2025 New Years Aspirations
Resolutions are predictable and, as many will learn after January, not easily controllable.
Resolutions are predictable and, as many will learn after January, not easily controllable.
So let’s try Aspirations instead.
This isn’t any year for typical resolutions or aspirations. This is the first year of an American autocracy. The incoming president’s first term was as a wannabe autocrat, but there were some guardrails in place—even from some of the people around him. This time there are no internal guardrails. And it remains to be seen how resilient to an autocrat American society will be. Will Congress? Civil society? Churches? And how far will the autocrat want to go? Only time will tell.
Without knowing what is ahead, here are my suggested five aspirations.
1. Take some time for a devotional after you wake each morning even before reading or listening to the news (and even before you do you word games). Start the day with some silence, prayer, Scripture, mindfulness. Then see what is happening in the country and the world. I have found Lectio 365 helpful to begin the day. With my sons, I am also reading A Year with C.S. Lewis. And given the time we are in, I am also reading A Year With Dietrich Bonhoeffer.
2. Be attentive to when, where, and how you can stand up for those who will need protection—the most vulnerable and marginalized among us. We need to prepare for the threats of mass deportation of up to 11 million undocumented immigrants and asylum seekers. We must be ready to act—especially white Christian’s and churches—to defend non-white immigrants. Black and brown parents and pastors are very fearful of racialized policing especially against their young people. How white parents and pastors can stand in solidarity with their Black and brown brothers and sisters in Christ should also be planned. If and when those in government try to take away hard earned civil rights, everyone must speak out and stand up in opposition. Autocrats always go after racial minorities first, then other “enemies within” as this newly elected president has also threatened to do. A quote for this new year comes from German resistance pastor Martin Niemöller in the 1930’s:
First they came for the socialists, and I did not speak out -
Because I was not a socialist. Then they came for the trade unionists, and I did not speak out-
Because I was not a trade unionist. Then they came for the Jews, and I did not speak out-
Because I was not a Jew.
Then they came for me- and there was no one left to speak for me.
3. Learn how to tell the truth and oppose the lies going on all around us. Teach your children not to lie, then demonstrate truth telling to them in big and little ways. In your small family and friend circles, be diligent and vigilant in telling the truth amidst lies. In Bible study and prayer groups, keep pointing to truth when the society is losing the truth to lies. Be personally and financially supportive of journalists and media that do try to tell the truth against poilitcal propoganda. Give courage to pastors to be truth-tellers in their pulpits when autocraric government tries to undermine the very idea of truth itself. People of faith must insist on being truthful in this world and make their best effort to live by truth.

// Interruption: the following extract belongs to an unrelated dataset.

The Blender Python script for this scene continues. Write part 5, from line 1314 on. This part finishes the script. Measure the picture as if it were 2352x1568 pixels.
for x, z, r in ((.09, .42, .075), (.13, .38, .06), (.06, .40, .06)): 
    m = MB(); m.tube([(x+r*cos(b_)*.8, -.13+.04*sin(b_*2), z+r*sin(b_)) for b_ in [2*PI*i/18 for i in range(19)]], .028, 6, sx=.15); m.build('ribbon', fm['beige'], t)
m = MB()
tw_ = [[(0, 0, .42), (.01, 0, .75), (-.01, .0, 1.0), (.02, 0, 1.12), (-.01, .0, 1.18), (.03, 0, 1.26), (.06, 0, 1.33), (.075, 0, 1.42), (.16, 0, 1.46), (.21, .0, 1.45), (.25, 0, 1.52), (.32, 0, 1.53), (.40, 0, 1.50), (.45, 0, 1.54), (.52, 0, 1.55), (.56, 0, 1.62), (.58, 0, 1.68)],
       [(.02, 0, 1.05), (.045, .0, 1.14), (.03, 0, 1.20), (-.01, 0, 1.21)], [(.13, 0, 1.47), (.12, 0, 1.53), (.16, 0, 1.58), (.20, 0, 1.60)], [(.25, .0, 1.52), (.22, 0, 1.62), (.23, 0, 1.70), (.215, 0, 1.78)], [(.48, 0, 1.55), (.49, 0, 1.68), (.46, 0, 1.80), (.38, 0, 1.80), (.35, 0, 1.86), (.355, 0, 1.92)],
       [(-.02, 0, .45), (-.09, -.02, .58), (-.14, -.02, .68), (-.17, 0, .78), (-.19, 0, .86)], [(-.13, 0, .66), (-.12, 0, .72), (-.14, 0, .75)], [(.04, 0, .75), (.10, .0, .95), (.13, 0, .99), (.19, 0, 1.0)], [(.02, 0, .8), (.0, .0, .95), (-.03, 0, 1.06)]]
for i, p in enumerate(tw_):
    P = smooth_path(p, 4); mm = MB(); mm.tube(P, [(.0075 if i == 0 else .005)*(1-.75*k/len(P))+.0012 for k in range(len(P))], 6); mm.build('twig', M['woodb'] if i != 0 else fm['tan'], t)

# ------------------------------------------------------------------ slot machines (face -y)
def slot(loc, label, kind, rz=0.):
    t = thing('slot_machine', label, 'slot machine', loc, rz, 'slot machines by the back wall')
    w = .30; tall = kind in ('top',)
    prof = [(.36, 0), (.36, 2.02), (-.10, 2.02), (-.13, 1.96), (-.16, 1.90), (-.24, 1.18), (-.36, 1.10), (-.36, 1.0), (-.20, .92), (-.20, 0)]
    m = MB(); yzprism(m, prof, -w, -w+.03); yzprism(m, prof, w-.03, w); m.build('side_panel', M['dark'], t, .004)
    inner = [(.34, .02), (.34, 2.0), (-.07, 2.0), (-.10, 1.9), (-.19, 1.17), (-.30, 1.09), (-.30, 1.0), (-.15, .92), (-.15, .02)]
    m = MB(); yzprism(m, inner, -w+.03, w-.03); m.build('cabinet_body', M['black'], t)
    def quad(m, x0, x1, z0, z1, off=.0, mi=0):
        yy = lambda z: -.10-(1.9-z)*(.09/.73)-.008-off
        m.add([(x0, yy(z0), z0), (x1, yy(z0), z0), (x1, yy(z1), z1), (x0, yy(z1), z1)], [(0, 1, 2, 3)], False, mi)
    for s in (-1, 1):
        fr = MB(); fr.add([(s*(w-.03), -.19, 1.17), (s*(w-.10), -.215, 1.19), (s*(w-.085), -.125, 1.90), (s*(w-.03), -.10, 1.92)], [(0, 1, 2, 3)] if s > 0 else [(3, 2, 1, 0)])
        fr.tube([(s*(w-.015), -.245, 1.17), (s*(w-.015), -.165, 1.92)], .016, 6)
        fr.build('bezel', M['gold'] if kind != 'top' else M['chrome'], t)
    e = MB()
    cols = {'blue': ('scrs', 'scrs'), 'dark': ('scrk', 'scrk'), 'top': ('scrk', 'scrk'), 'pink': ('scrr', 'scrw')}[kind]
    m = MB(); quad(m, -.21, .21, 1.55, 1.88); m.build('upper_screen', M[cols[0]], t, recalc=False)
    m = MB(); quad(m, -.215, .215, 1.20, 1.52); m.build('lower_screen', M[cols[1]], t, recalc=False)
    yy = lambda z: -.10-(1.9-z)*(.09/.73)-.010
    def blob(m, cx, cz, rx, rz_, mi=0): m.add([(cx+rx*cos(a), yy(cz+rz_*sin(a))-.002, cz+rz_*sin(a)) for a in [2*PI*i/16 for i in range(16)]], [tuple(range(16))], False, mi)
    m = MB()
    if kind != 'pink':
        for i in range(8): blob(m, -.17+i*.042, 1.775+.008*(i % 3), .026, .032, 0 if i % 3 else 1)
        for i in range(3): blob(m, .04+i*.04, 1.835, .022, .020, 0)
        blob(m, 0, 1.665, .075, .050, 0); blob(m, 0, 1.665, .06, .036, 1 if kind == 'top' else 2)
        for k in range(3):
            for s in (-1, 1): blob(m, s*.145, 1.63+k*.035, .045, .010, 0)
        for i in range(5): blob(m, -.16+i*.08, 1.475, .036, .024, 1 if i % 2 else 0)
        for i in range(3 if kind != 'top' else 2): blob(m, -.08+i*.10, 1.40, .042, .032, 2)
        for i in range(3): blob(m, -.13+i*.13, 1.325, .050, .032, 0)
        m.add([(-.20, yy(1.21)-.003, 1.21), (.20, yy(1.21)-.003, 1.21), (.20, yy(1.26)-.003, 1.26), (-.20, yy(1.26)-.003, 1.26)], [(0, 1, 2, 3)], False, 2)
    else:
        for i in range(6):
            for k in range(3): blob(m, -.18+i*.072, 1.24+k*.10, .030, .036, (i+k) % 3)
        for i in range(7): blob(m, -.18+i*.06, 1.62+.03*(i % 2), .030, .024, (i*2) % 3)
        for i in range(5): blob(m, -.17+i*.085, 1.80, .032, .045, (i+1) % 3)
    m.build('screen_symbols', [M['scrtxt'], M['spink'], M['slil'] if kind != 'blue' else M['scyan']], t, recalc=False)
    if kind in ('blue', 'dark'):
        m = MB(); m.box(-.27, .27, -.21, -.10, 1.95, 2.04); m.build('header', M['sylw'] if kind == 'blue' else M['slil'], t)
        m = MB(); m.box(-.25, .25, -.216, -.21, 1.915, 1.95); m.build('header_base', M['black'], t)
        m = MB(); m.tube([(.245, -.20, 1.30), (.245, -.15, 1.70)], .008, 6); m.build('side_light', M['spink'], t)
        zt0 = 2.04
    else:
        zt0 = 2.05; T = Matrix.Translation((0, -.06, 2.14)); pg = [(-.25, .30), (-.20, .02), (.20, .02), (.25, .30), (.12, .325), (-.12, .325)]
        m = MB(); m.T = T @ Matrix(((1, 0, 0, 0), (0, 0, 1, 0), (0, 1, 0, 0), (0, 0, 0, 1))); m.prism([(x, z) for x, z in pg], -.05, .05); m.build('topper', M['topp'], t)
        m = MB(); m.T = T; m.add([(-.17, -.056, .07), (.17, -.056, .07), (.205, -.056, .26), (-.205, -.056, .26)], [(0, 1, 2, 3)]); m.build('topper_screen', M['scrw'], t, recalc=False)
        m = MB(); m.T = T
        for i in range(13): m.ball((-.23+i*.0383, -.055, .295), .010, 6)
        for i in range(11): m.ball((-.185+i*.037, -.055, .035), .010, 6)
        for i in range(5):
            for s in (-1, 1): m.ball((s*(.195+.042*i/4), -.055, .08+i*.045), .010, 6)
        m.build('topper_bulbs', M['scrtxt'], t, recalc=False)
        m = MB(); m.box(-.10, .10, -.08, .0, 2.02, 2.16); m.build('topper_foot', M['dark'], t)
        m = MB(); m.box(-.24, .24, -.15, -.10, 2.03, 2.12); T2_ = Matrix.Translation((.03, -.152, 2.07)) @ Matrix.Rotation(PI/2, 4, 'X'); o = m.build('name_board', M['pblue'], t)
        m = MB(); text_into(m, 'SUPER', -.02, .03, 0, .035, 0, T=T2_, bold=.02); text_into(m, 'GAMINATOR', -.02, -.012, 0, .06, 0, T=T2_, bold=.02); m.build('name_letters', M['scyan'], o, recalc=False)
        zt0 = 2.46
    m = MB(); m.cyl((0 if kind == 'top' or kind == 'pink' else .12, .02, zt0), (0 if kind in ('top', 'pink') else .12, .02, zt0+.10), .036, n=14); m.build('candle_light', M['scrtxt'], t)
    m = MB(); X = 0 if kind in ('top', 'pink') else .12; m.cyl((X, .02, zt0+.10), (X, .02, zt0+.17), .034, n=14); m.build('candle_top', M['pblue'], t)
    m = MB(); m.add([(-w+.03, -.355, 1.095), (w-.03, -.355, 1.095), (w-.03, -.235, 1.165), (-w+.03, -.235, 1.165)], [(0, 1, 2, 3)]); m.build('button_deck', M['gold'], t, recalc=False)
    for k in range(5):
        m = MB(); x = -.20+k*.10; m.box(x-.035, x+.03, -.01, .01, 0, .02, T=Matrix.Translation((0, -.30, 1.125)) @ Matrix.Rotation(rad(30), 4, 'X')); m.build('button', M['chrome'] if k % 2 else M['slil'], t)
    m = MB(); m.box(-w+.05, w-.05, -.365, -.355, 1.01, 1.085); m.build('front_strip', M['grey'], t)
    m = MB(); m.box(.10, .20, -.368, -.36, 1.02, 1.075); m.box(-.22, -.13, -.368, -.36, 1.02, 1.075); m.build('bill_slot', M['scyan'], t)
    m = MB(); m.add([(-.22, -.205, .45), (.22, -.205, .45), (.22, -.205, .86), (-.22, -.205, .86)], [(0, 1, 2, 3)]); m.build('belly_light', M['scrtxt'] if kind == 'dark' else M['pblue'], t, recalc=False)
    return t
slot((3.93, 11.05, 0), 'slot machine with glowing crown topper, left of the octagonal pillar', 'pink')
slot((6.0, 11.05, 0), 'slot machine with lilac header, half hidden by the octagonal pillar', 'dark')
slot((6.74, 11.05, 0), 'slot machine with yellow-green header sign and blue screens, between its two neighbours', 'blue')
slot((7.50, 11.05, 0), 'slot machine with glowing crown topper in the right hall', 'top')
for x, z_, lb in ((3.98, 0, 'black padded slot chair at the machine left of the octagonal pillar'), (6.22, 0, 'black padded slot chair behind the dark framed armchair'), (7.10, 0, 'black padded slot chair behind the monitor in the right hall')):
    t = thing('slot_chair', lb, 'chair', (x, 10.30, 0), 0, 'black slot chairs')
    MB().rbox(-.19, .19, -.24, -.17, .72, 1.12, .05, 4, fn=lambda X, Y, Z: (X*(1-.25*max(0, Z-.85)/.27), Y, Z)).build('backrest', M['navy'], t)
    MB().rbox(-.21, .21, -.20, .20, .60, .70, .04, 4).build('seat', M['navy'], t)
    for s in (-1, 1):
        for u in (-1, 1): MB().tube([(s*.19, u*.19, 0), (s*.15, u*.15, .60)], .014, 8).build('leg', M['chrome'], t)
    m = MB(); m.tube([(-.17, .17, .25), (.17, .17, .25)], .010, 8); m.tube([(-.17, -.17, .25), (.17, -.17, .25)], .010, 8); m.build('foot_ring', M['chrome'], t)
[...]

4. Act. Don’t just talk. Avoid just being content to use your words and share your complaints with your circle of friends and your own social bubbles and silos. Taking action is the best anti-dote and alternative to the cynicism and despair which comes from just talking to those who are the same as you. And take action for the common good of your neighborhoods and cities, practical good that your fellow neighbors also see as good and necessary for everyone’s sake not just your own self-interest.
5. Remember the core of all our faith traditions—the summation of the law and spirit—to love your God with all of your heart, soul, mind, and strength; and to love your neighbor as yourself. And recall the Good Samaritan Parable that teaches that the neighbor we must love is the one different from us. There are no “others,” no “us and them,” if we are followers of Jesus. That is true faith which must be separated from the false and idolatrous religion that is nationalist, prosperous, and most concerned with power. Confessing Christ across color lines is the real future of faith. Only a remnant church of minorities can only save us on national and global scales. And in a time of great polarization, we must remember Jesus’ hardest teaching of all—to love our enemies—not by submitting to their agendas, but by winning them over instead of winning over them, and even by non-violent resistance and civil disobedience.
I am going to try to live by these aspirations in the year of our Lord 2025. If you think they might be helpful to you, let’s try them together.
May God bless us in this new year.
Thank you
Thank you for your heart of love and compassion for all of God’s children. You have been a beacon of courage, hope and peace as I’ve learned from you. Your suggestions for ways to live faithfully in this autocracy that’s begun is very encouraging to my heart and soul. Blessings to you and yours.